El mismo día en que Pedro Sánchez se ha hecho con el control del Congreso de los Diputados aupado por el voto separatista, la princesa Leonor ha ingresado en la Academia General Militar de Zaragoza para iniciar su formación militar como heredera al trono.
Pueden parecer hechos independientes, pero no lo son. En el primer caso hay un hombre utilizando las instituciones para su propio beneficio. En el segundo hay una joven sacrificando su proyecto vital para convertirse en el símbolo que la monarquía le exige ser.
Estamos muy necesitados de símbolos en estos momentos. Necesitados de aquello que nos habla de una realidad que nos trasciende y que es importante, aunque no siempre entendamos por qué. Que alguien esté dispuesto a renunciar a su identidad para encarnar ese símbolo me hace preguntarme muchas cosas.
Tengo sentimientos encontrados con la monarquía. Por un lado, me imagino a cualquiera de nuestros políticos como presidente de la República y tengo que recurrir a la voz de Rigoberta Bandini en Miami Beach aconsejándome que no me abrume.
Por otro, llevo viendo a la infanta Leonor en las portadas desde que nació y antes que "¡arriba España!" sólo pienso en la faena que le ha tocado.

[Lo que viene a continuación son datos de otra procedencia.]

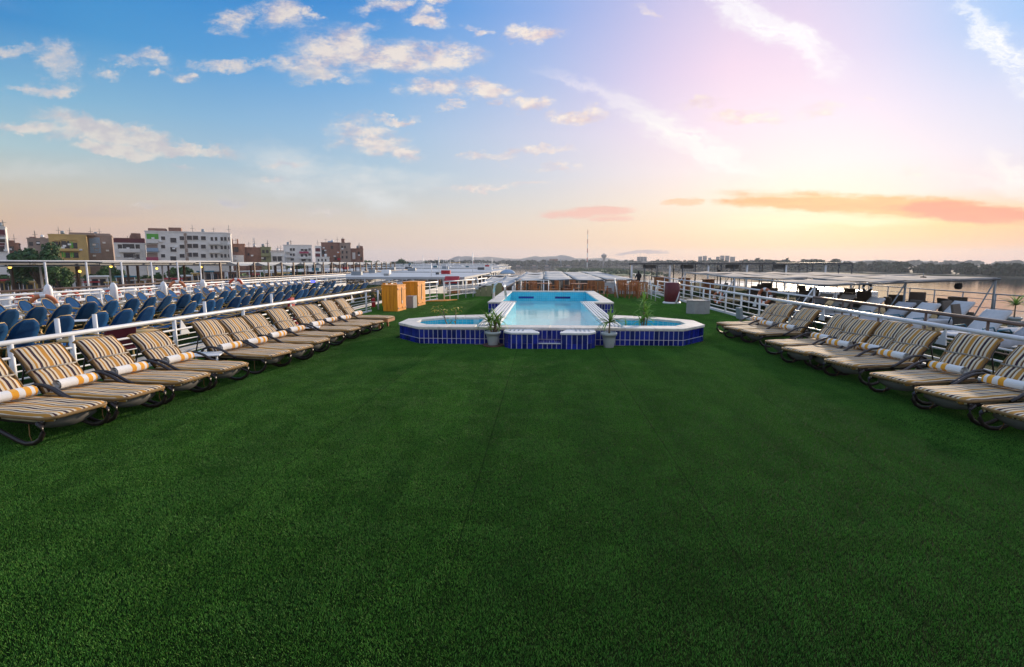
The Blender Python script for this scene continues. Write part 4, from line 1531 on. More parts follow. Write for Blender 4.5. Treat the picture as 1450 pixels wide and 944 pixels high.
awning('deck_awning', 'broad grey white cloth awning in panels beyond the pool', [-1.9, .0, 1.95, 3.9, 5.85], [34.2, 40, 48, 57], lambda x, y: .90 + .004 * (y - 34) + .03 * math.sin(x * 1.6), 'awning', -1.4)
awning('deck_awning', 'pale cloth awning over the stair left of the pool', [-4.0, -2.9, -1.85], [31.3, 35, 40], lambda x, y: .62 + .035 * (y - 31), 'awning', -1.4)

t = thing('shade_backdrop', 'dark brown backdrop panels added to stand for the shade under the far awning', 'backdrop', (0, 62.4, -1.4))  # dark panels put in to stand for the shade below the awning
for k in range(14): MB().box(LX + k * 1.098 + .02, LX + (k + 1) * 1.098 - .02, -.05, .05, 0, 1.75).build('panel', M['dark_wicker'], t, .02)
MB().tube([(LX, 0, 1.79), (RX, 0, 1.79)], .05, 8).build('cap_rail', M['white'], t)
ut = None
for i in range(22):
    x, y = -5 + (i * 1.13) % 11.5, 35.5 + (i * 3.7) % 22
    lab = f'wooden chair in the shade under the far awning, {ORD[i]} of the shaded ones'
    dup(ch0, (x, y, -1.39), i * 1.9, lab, 'shaded chairs under the far awning')

# ------------------------------------------------------------------ neighbour ship on the town side with the blue loungers
t = thing('cruise_ship', 'neighbouring cruise ship carrying the deck of blue sun loungers', 'ship', (0, 0, 0))
MB().box(-17.4, -8.55, -10, 46, -9.9, -.02).build('hull', M['hull'], t)
MB().add([(-17.35, -10, -.008), (-8.6, -10, -.008), (-8.6, 45.9, -.008), (-17.35, 45.9, -.008)], [(0, 1, 2, 3)]).build('deck_carpet', M['turf'], t, fix=False)


def blue_lounger(label, rec, flat_=False, group=None):
    t = thing('blue_lounger', label, 'sun lounger', group=group)
    a = R(rec)
    ca, sa = math.cos(a), math.sin(a)
    MB().grid([[(x, y, .33 - .018 * (1 - (y / .29) ** 2)) for y in (-.29, -.15, 0, .15, .29)] for x in (0, .4, .8, 1.2)], th=(0, 0, -.012)).build('seat', M['blue_mesh'], t)
    rows, edge = [], []
    for i in range(9):
        s_ = .65 * i / 8
        hw = .27 - .03 * s_ if s_ < .30 else .261 * max(.12, 1 - ((s_ - .30) / .36) ** 2.2) ** .5
        off = -.02 * math.sin(PI * i / 8)
        rows.append([(1.2 + s_ * ca - off * sa, v * hw, .335 + s_ * sa + off * ca - .0) for v in (-1, -.5, 0, .5, 1)])
        edge.append((1.2 + s_ * ca, hw, .335 + s_ * sa))
    MB().grid(rows, th=(sa * .014, 0, -ca * .014)).build('backrest', M['blue_mesh'], t)
    MB().tube([(x, y, z) for x, y, z in edge] + [(x, -y, z) for x, y, z in edge[::-1]], .010, 6).build('back_frame', M['bronze'], t)
    MB().tube([(1.2, .31, .31), (0, .31, .31), (0, -.31, .31), (1.2, -.31, .31)], .018, 6).build('seat_frame', M['bronze'], t)
    for s_ in (-1, 1):
        MB().tube([(.14, s_ * .31, .31), (.10, s_ * .34, 0)], .016, 6).build('leg', M['bronze'], t)
        MB().tube([(1.02, s_ * .31, .31), (1.14, s_ * .34, 0)], .016, 6).build('leg', M['bronze'], t)
        MB().tube([(.72, s_ * .31, .31), (.76, s_ * .34, .50), (.98, s_ * .345, .54), (1.2 + .3 * ca, s_ * .335, .36 + .28 * sa)], .016, 6).build('armrest', M['bronze'], t)
    return t


GB = 'blue mesh sun loungers on the neighbouring deck'
bl = {}
rows_b = [(-9.55, 10.2, 24, 17, 18, 'row against our white tube railing'), (-10.5, 8.4, 29, 54, -3, 'second row from our white tube railing'), (-13.2, 9.6, 30, 55, -5, 'third row from our white tube railing'), (-15.3, 11.5, 28, 56, 184, 'row beside the far lifebuoy railing')]
for (x, y0, n, rec, rz, rlab) in rows_b:
    for i in range(n):
        y = y0 + i * .78 + random.uniform(-.09, .09)
        if rec == 17: y = y0 + i * .98
        lab = f'blue mesh lounger, {ORD[i]} from the camera in the {rlab}'
        rr = R(rz + random.uniform(-9, 9))
        hx = 1.35
        loc = (x - hx * math.cos(rr) + random.uniform(-.1, .1), y - hx * math.sin(rr), 0)
        if rec not in bl:
            bl[rec] = blue_lounger(lab, rec, group=GB)
            bl[rec].location, bl[rec].rotation_euler = loc, (0, 0, rr)
        else:
            dup(bl[rec], loc, rr, lab, GB)
for (x, y, lab) in [(-9.15, 9.7, 'ochre round side table behind the second lounger'), (-8.9, 10.95, 'ochre round side table behind the third lounger')]:
    t = thing('round_table', lab + ', across the railing', 'table', (x, y, 0), 0, 'ochre round tables')
    MB().lathe([(.0, .50), (.33, .50), (.33, .47), (0, .47)], 24).build('table_top', M['bronze'], t)
    MB().tube([(.34 * math.cos(q), .34 * math.sin(q), .485) for q in [2 * PI * k / 20 for k in range(20)]], .018, 6, closed=True).build('rim', M['bronze'], t)
    for k in range(3): MB().tube([(.2 * math.cos(k * 2.1), .2 * math.sin(k * 2.1), .47), (.3 * math.cos(k * 2.1), .3 * math.sin(k * 2.1), 0)], .015, 6).build('leg', M['bronze'], t)
tb2 = None
for i in range(16):
    x = (-11.2, -13.9, -12.4, -15.0)[i % 4]
    y = 10.4 + i * 1.37
    lab = f'small white topped side table among the blue loungers, {ORD[i]} from the camera'
    if tb2 is None:
        tb2 = thing('side_table', lab, 'table', (x, y, 0), .2, 'white side tables among blue loungers')
        MB().box(-.24, .24, -.24, .24, .44, .465).build('table_top', M['white2'], tb2, .008)
        for sx in (-.2, .2):
            for sy in (-.2, .2): MB().tube([(sx, sy, .44), (sx * 1.1, sy * 1.1, 0)], .014, 6).build('leg', M['bronze'], tb2)
    else:
        dup(tb2, (x, y, 0), random.uniform(0, 1.5), lab, 'white side tables among blue loungers')
t = thing('low_chair', 'maroon low chair behind the first lounger across the railing', 'chair', (-8.9, 10.2, -.1), R(-25))
MB().box(-.28, .28, -.28, .28, .30, .36).build('seat', M['maroon'], t, .01)
MB().cbox((.30, 0, .58), (.06, .56, .52), ry=R(14)).build('backrest', M['maroon'], t, .01)
for sx in (-.24, .24):
    for sy in (-.24, .24): MB().tube([(sx, sy, .3), (sx, sy, 0)], .018, 6).build('leg', M['bronze'], t)
for (px, lab) in [(80, 'first'), (134, 'second'), (291, 'third'), (386, 'fourth')]:
    k = ray(px, 450)
    x = -9.9
    t = thing('awning_post', f'bare white awning post standing among the blue loungers, {lab} from the camera', 'post', (x, x * k.y / k.x, 0), 0, 'bare white posts between blue loungers')
    MB().tube([(0, 0, 0), (0, 0, .86)], .045, 8).build('post_tube', M['white'], t)
    MB().box(-.10, .10, -.10, .10, .0, .03).build('foot_plate', M['white'], t)
FA, FB = (-17.3, 6), (-16.9, 44)
railing('railing', 'white railing with thick posts on the far edge of the blue lounger deck', FA, FB, 0, .95, [(.82, .02), (.60, .02), (.40, .02), (.2, .02)], [1.9 * k for k in range(20)], .25, gussets=(), top_r=.04)
for i, (px, h) in enumerate([(67, 1.25), (160, 1.2), (231, 1.15), (287, 1.15), (340, 1.1)]):
    d = on_line(px, FA, FB)
    t = thing('vent_post', f'thick white vent post in the far blue deck railing, {ORD[i]} from the camera', 'post', (-17.3 + d * .0105 + .12, 6 + d, 0), 0, 'thick white vent posts')
    MB().lathe([(.13, 0), (.13, h - .2), (.09, h - .06), (.03, h), (0, h)], 12).build('vent_body', M['white'], t)
    MB().lathe([(.24, 0), (.24, .05), (.2, .06)], 14).build('flange', M['white'], t)


def lifebuoy(label, loc, rot, m, r=.33, group='lifebuoys on the railings'):
    t = thing('lifebuoy', label, 'lifebuoy', loc, 0, group)
    t.rotation_euler = rot
    def arc(a0, a1, rr): return [(0, r * math.cos(a), r * math.sin(a)) for a in [a0 + (a1 - a0) * k / 8 for k in range(9)]]
    MB().tube([(0, r * math.cos(2 * PI * k / 28), r * math.sin(2 * PI * k / 28)) for k in range(28)], .068, 8, closed=True).build('ring', M[m], t)
    for k in range(4):
        MB().tube(arc(k * PI / 2 - .2, k * PI / 2 + .2, r), .072, 8, cap=False).build('band', M['white2'], t)
    return t


lifebuoy('faded orange lifebuoy on the far blue deck railing, the one nearest the camera', at_x(62, 433, -16.9), (0, 0, R(-50)), 'buoy_orange', .34)
lifebuoy('faded orange lifebuoy on the far blue deck railing, behind the middle blue loungers', at_x(251, 409, -16.9), (0, 0, R(-40)), 'buoy_orange', .33)
lifebuoy('red lifebuoy on the far blue deck railing, furthest of its row', at_x(334, 404, -16.8), (0, 0, R(-40)), 'buoy_red', .33)
for (px, py) in [(192, 428), (443, 398.5)]:
    t = thing('blue_light', f'glowing blue light bar hung {"above the near blue loungers" if px < 300 else "above the far blue loungers"}', 'lamp', at_x(px, py, -15.8), R(-40))
    MB().box(-.26, .26, -.04, .04, -.05, .05).build('light_tube', M['lamp_blue'], t, .01)
    MB().box(-.28, .28, -.05, .05, .055, .085).build('housing', M['white'], t)
for i, (px, py) in enumerate([(735, 0), (412, 424), (529, 432), (490, 440), (420, 455)][1:]):
    p = at_x(px, py, -7.9 if px < 500 else -7.6)
    t = thing('red_bag', f'red equipment bundle tied outside our railing, {ORD[i]} of those seen', 'bundle', (p.x, p.y, max(.15, p.z - .2)), 0, 'red bundles beyond the railing')
    MB().cbox((0, 0, .05), (.12, .30, .42), rx=.12).build('bundle_cover', M['red'], t, .05, 2)
    MB().tube([(-.075, -.17, .1), (.075, -.17, .1), (.075, .17, .08)], .012, 5).build('band', M['white2'], t)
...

Si esto lo unimos a los comentarios sobre lo mucho que hay que reconocerle a Letizia la educación de sus hijas, porque "hay que ver lo bien que se comportan", me entran ganas de mudarme a Andorra, como los youtubers.
Cuando veo a la futura reina cruzar las puertas de la academia de Zaragoza vuelvo a lo de la faena de pertenecer a la Casa Real. Sé que conjeturar sobre si le hace ilusión o no su plan del próximo año es absurdo. Esos criterios no entran en la vida de la realeza.

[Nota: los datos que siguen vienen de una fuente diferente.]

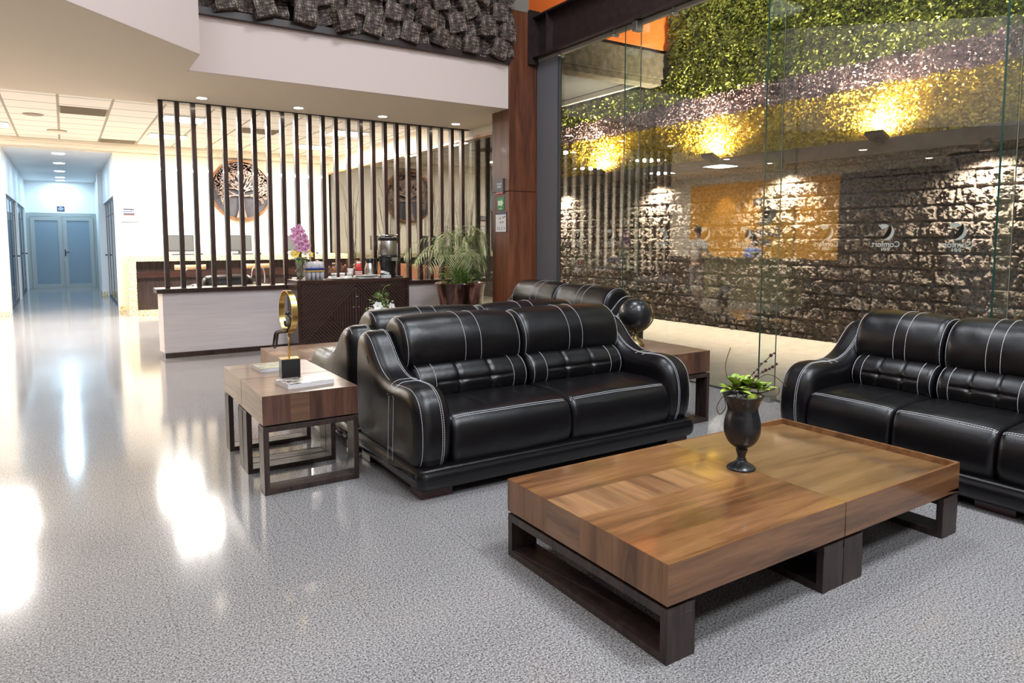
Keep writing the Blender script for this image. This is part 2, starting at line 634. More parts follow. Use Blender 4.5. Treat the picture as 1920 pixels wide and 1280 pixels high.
def text_mesh(name, s, size, M, mat, parent=None, ext=0.001, align='CENTER', bold=0.0):
    cu = bpy.data.curves.new(name, 'FONT')
    cu.body = s
    cu.size = size
    cu.extrude = ext
    cu.offset = bold
    cu.align_x = align
    cu.align_y = 'CENTER'
    cu.space_line = 0.85
    to = bpy.data.objects.new('tmp_text', cu)
    C.objects.link(to)
    bpy.context.view_layer.update()
    dg = bpy.context.evaluated_depsgraph_get()
    me = bpy.data.meshes.new_from_object(to.evaluated_get(dg))
    bpy.data.objects.remove(to)
    bpy.data.curves.remove(cu)
    me.name = name
    me.materials.clear()
    me.materials.append(mat)
    me.transform(M)
    o = bpy.data.objects.new(name, me)
    C.objects.link(o)
    if parent:
        o.parent = parent
    return o


def plane_M(loc, right, up):
    r, u = Vector(right), Vector(up)
    n = r.cross(u)
    M = Matrix((r, u, n)).transposed().to_4x4()
    M.translation = Vector(loc)
    return M


def cat_rom(P, k, closed=True):
    n = len(P)
    if closed:
        i = int(math.floor(k)) % n
        f = k - math.floor(k)
        p = [P[(i + d) % n] for d in (-1, 0, 1, 2)]
    else:
        k = max(0, min(n - 1.0001, k))
        i = int(k)
        f = k - i
        p = [P[max(0, min(n - 1, i + d))] for d in (-1, 0, 1, 2)]
    return tuple(0.5 * (2 * b_ + (c_ - a_) * f + (2 * a_ - 5 * b_ + 4 * c_ - d_) * f * f + (3 * b_ - a_ - 3 * c_ + d_) * f ** 3)
                 for a_, b_, c_, d_ in zip(*p))


def spline(P, n, closed=False):
    N = len(P)
    if closed:
        return [cat_rom(P, N * i / n) for i in range(n)]
    return [cat_rom(P, (N - 1) * i / (n - 1), False) for i in range(n)]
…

Sin embargo, me alegro de que exista la monarquía.
¿Desfasada? Bueno, tenemos una democracia joven y en su origen fue votada nuestra monarquía. Así que desfasada no lo sé. Pero constitucional, seguro.
Me alegro de que exista la monarquía porque, en un momento en que las instituciones se utilizan como medios para el beneficio personal, me impacta que una niña renuncie a la rebeldía propia de su edad y a la posibilidad de confrontar lo que ha recibido con lo que quiere ser. Y más sabiendo que poca gente te va a aplaudir por ello.

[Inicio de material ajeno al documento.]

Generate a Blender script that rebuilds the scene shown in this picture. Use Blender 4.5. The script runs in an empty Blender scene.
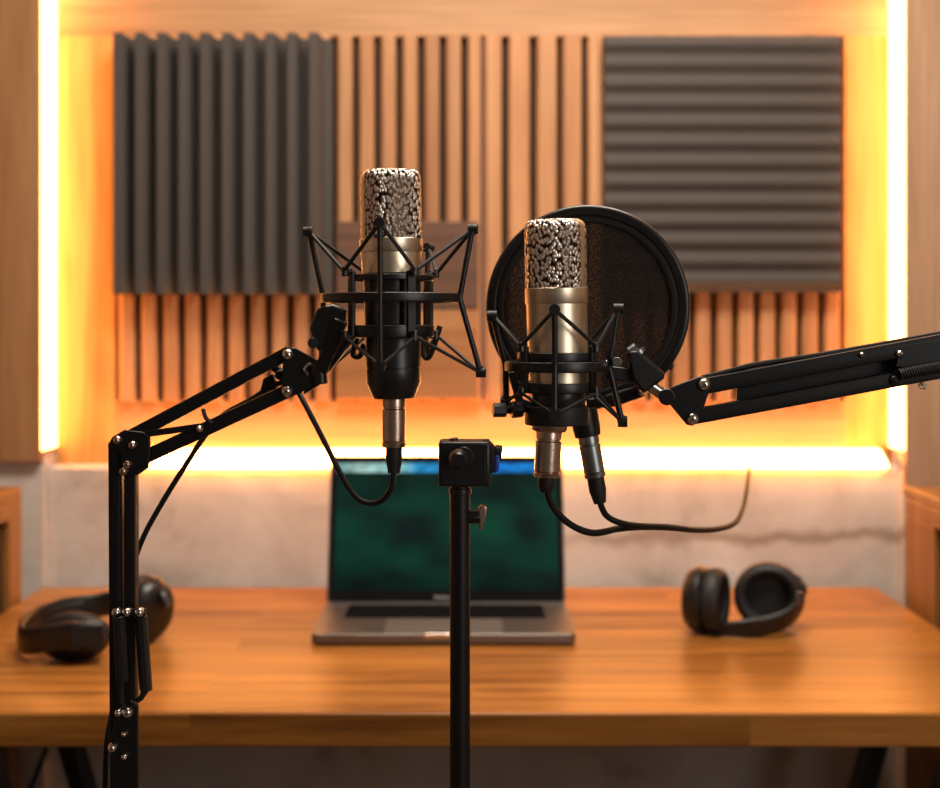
import bpy, bmesh, math, random
from mathutils import Vector, Matrix
random.seed(7)
C = bpy.context.scene.collection
PI = math.pi
F = 50.0 / 36.0 * 940.0          # focal length in pixels of the 50 mm lens
EYE = 1.185                      # camera height
HORIZON = 320.0

def P(px, py, Y):
    """the place at distance Y in front of the camera seen at a pixel"""
    return Vector(((px - 470.0) * Y / F, Y, EYE - (py - HORIZON) * Y / F))

# ------------------------------------------------------------------ materials
def new_mat(name):
    m = bpy.data.materials.new(name)
    m.use_nodes = True
    nt = m.node_tree
    return m, nt, nt.nodes['Principled BSDF'], nt.nodes, nt.links

def plain(name, col, rough=0.5, metal=0.0, spec=0.5, noise=0.0, nscale=300, coat=0.0):
    m, nt, b, N, L = new_mat(name)
    b.inputs['Base Color'].default_value = (*col, 1)
    b.inputs['Roughness'].default_value = rough
    b.inputs['Metallic'].default_value = metal
    b.inputs['Specular IOR Level'].default_value = spec
    b.inputs['Coat Weight'].default_value = coat
    if noise:
        t = N.new('ShaderNodeTexNoise'); t.inputs['Scale'].default_value = nscale; t.inputs['Detail'].default_value = 4
        g = N.new('ShaderNodeNewGeometry'); L.new(g.outputs['Position'], t.inputs['Vector'])
        bp = N.new('ShaderNodeBump'); bp.inputs['Strength'].default_value = noise; bp.inputs['Distance'].default_value = 0.001
        L.new(t.outputs['Fac'], bp.inputs['Height']); L.new(bp.outputs['Normal'], b.inputs['Normal'])
    return m

def ramp(N, stops):
    r = N.new('ShaderNodeValToRGB')
    e = r.color_ramp.elements
    e[0].position, e[0].color = stops[0][0], (*stops[0][1], 1)
    e[1].position, e[1].color = stops[-1][0], (*stops[-1][1], 1)
    for p, c in stops[1:-1]:
        x = e.new(p); x.color = (*c, 1)
    return r

def wood(name, dark, mid, light, axis='X', grain=1.0, rough=0.45, island=0.0, knots=0.6, spec=0.4, staves=None):
    """long-grained wood; grain runs along the axis; staves = (length, width) of glued boards"""
    m, nt, b, N, L = new_mat(name)
    g = N.new('ShaderNodeNewGeometry')
    mp = N.new('ShaderNodeMapping')
    s = {'X': (1.2, 22, 22), 'Z': (22, 22, 1.2)}[axis]
    mp.inputs['Scale'].default_value = tuple(v * grain for v in s)
    L.new(g.outputs['Position'], mp.inputs['Vector'])
    vec = mp.outputs['Vector']
    if island or staves:
        ad = N.new('ShaderNodeVectorMath'); ad.operation = 'ADD'
        L.new(vec, ad.inputs[0])
        if staves:
            br = N.new('ShaderNodeTexBrick')
            br.inputs['Scale'].default_value = 1.0
            br.inputs['Brick Width'].default_value = staves[0]; br.inputs['Row Height'].default_value = staves[1]
            br.inputs['Mortar Size'].default_value = 0.0
            br.inputs['Color1'].default_value = (0, 0, 0, 1); br.inputs['Color2'].default_value = (1, 1, 1, 1)
            L.new(g.outputs['Position'], br.inputs['Vector'])
            rnd = br.outputs['Color']
        else:
            rnd = g.outputs['Random Per Island']
        sc = N.new('ShaderNodeVectorMath'); sc.operation = 'SCALE'; sc.inputs[0].default_value = (9, 31, 17)
        cv = N.new('ShaderNodeMath'); cv.operation = 'MULTIPLY'; cv.inputs[1].default_value = 1.0
        L.new(rnd, cv.inputs[0]); L.new(cv.outputs[0], sc.inputs['Scale'])
        L.new(sc.outputs[0], ad.inputs[1]); vec = ad.outputs[0]
    n1 = N.new('ShaderNodeTexNoise'); n1.inputs['Scale'].default_value = 1.0; n1.inputs['Detail'].default_value = 6
    n1.inputs['Roughness'].default_value = 0.6; n1.inputs['Distortion'].default_value = 0.6
    L.new(vec, n1.inputs['Vector'])
    r = ramp(N, [(0.28, dark), (0.5, mid), (0.72, light)])
    L.new(n1.outputs['Fac'], r.inputs['Fac'])
    col = r.outputs['Color']
    # fine pores
    n2 = N.new('ShaderNodeTexNoise'); n2.inputs['Scale'].default_value = 6.0; n2.inputs['Detail'].default_value = 3
    L.new(vec, n2.inputs['Vector'])
    r2 = ramp(N, [(0.35, (0.72, 0.68, 0.62)), (0.6, (1, 1, 1))])
    L.new(n2.outputs['Fac'], r2.inputs['Fac'])
    mx = N.new('ShaderNodeMix'); mx.data_type = 'RGBA'; mx.blend_type = 'MULTIPLY'; mx.inputs[0].default_value = 0.5
    L.new(col, mx.inputs[6]); L.new(r2.outputs['Color'], mx.inputs[7]); col = mx.outputs[2]
    if knots:
        mp2 = N.new('ShaderNodeMapping')
        mp2.inputs['Scale'].default_value = {'X': (2.2, 6, 6), 'Z': (6, 6, 2.2)}[axis]
        L.new(g.outputs['Position'], mp2.inputs['Vector'])
        v = N.new('ShaderNodeTexVoronoi'); v.inputs['Scale'].default_value = 1.0
        L.new(mp2.outputs['Vector'], v.inputs['Vector'])
        r3 = ramp(N, [(0.04, (0.35, 0.22, 0.14)), (0.16, (1, 1, 1))])
        L.new(v.outputs['Distance'], r3.inputs['Fac'])
        mk = N.new('ShaderNodeMix'); mk.data_type = 'RGBA'; mk.blend_type = 'MULTIPLY'; mk.inputs[0].default_value = knots
        L.new(col, mk.inputs[6]); L.new(r3.outputs['Color'], mk.inputs[7]); col = mk.outputs[2]
    if island or staves:
        r4 = ramp(N, [(0.0, (1 - (island or 0.2),) * 3), (1.0, (1 + 0.4 * (island or 0.2),) * 3)])
        L.new(rnd, r4.inputs['Fac'])
        mi = N.new('ShaderNodeMix'); mi.data_type = 'RGBA'; mi.blend_type = 'MULTIPLY'; mi.inputs[0].default_value = 1.0
        L.new(col, mi.inputs[6]); L.new(r4.outputs['Color'], mi.inputs[7]); col = mi.outputs[2]
    L.new(col, b.inputs['Base Color'])
    b.inputs['Roughness'].default_value = rough
    b.inputs['Specular IOR Level'].default_value = spec
    bp = N.new('ShaderNodeBump'); bp.inputs['Strength'].default_value = 0.12; bp.inputs['Distance'].default_value = 0.001
    L.new(n2.outputs['Fac'], bp.inputs['Height']); L.new(bp.outputs['Normal'], b.inputs['Normal'])
    return m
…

Viendo lo que ha ocurrido en el Congreso, y ahora que discutimos mucho sobre lo que es transgresor y lo que no lo es, quizá resulte que la entrada de Leonor en el Ejército por puro sentido del deber es algo mucho más disruptivo que Amaral enseñándolo todo en el Sonorama.
Que nuestro país cuente con una institución como la monarquía, cuyo representante está entregado a vivir por y para lo que esa institución representa, tiene un valor en sí mismo. Y lo tiene más aún en un momento en que la presidencia del Gobierno se vende por un plato de lentejas a los independentistas.
Pensándolo bien, claro que la monarquía está pasada de moda. Como lo está la catedral de Toledo. Porque entre sus funciones no está inspirar la novedad, sino erguirse quieta y callada para recordar que puede haber algo que trascienda la propia vida (y la ideología). Y eso sí que no se queda desfasado nunca.
La vida de Leonor de Borbón ha consistido, consiste y consistirá en renunciar a ser ella misma para convertirse en la institución a la que representa. Simple y llanamente porque es lo que le pide la Constitución. Comparemos eso con los aplausos a Francina Armengol en el Congreso. Es imposible negar que la imagen de la princesa despidiendo a sus padres en Zaragoza nos habla de otra manera de entender el país, el deber personal e incluso la propia vida. Elija la suya.
Yo, entre mis sentimientos encontrados con la monarquía, descubro que me quedo muda de admiración. Y se me ocurre pensar que a lo mejor es cierto que la monarquía está pasada de moda. Pero, como la catedral de Toledo, quizá sea más necesaria que nunca.